§ Given instruction:
Return, word for word, every line that follows.

§ Collected material:
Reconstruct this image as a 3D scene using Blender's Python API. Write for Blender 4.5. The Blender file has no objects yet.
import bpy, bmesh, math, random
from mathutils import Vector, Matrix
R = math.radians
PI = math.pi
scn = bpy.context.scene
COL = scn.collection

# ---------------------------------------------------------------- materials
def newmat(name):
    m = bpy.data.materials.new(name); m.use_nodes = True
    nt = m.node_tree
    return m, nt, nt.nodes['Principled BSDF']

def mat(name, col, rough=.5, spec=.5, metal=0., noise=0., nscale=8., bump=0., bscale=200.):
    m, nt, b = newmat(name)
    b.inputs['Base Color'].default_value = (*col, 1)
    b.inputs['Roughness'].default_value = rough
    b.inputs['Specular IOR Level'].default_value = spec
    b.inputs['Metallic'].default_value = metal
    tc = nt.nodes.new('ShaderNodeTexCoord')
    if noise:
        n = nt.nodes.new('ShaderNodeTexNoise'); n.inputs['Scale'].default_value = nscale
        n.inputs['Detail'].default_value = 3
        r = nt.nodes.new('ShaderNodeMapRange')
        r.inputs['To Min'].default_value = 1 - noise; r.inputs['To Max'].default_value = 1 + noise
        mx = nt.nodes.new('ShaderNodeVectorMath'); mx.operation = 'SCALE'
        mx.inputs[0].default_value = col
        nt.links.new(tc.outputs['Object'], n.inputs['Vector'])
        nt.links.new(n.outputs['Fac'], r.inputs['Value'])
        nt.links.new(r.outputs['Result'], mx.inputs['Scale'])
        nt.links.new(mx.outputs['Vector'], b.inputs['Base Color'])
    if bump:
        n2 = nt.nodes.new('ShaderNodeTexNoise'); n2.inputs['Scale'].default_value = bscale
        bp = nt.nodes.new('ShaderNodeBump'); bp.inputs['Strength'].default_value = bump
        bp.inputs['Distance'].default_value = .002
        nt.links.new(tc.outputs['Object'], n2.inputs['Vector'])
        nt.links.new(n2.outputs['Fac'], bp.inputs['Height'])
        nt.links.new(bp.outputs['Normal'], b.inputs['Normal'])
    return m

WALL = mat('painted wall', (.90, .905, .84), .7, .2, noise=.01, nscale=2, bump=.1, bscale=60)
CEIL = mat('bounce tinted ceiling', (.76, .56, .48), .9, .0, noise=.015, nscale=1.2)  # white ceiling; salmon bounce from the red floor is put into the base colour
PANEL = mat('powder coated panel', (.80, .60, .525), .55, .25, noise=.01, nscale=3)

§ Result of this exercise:
Reconstruct this image as a 3D scene using Blender's Python API. Write for Blender 4.5. The Blender file has no objects yet.
import bpy, bmesh, math, random
from mathutils import Vector, Matrix
R = math.radians
PI = math.pi
scn = bpy.context.scene
COL = scn.collection

# ---------------------------------------------------------------- materials
def newmat(name):
    m = bpy.data.materials.new(name); m.use_nodes = True
    nt = m.node_tree
    return m, nt, nt.nodes['Principled BSDF']

def mat(name, col, rough=.5, spec=.5, metal=0., noise=0., nscale=8., bump=0., bscale=200.):
    m, nt, b = newmat(name)
    b.inputs['Base Color'].default_value = (*col, 1)
    b.inputs['Roughness'].default_value = rough
    b.inputs['Specular IOR Level'].default_value = spec
    b.inputs['Metallic'].default_value = metal
    tc = nt.nodes.new('ShaderNodeTexCoord')
    if noise:
        n = nt.nodes.new('ShaderNodeTexNoise'); n.inputs['Scale'].default_value = nscale
        n.inputs['Detail'].default_value = 3
        r = nt.nodes.new('ShaderNodeMapRange')
        r.inputs['To Min'].default_value = 1 - noise; r.inputs['To Max'].default_value = 1 + noise
        mx = nt.nodes.new('ShaderNodeVectorMath'); mx.operation = 'SCALE'
        mx.inputs[0].default_value = col
        nt.links.new(tc.outputs['Object'], n.inputs['Vector'])
        nt.links.new(n.outputs['Fac'], r.inputs['Value'])
        nt.links.new(r.outputs['Result'], mx.inputs['Scale'])
        nt.links.new(mx.outputs['Vector'], b.inputs['Base Color'])
    if bump:
        n2 = nt.nodes.new('ShaderNodeTexNoise'); n2.inputs['Scale'].default_value = bscale
        bp = nt.nodes.new('ShaderNodeBump'); bp.inputs['Strength'].default_value = bump
        bp.inputs['Distance'].default_value = .002
        nt.links.new(tc.outputs['Object'], n2.inputs['Vector'])
        nt.links.new(n2.outputs['Fac'], bp.inputs['Height'])
        nt.links.new(bp.outputs['Normal'], b.inputs['Normal'])
    return m

WALL = mat('painted wall', (.90, .905, .84), .7, .2, noise=.01, nscale=2, bump=.1, bscale=60)
CEIL = mat('bounce tinted ceiling', (.76, .56, .48), .9, .0, noise=.015, nscale=1.2)  # white ceiling; salmon bounce from the red floor is put into the base colour
PANEL = mat('powder coated panel', (.80, .60, .525), .55, .25, noise=.01, nscale=3)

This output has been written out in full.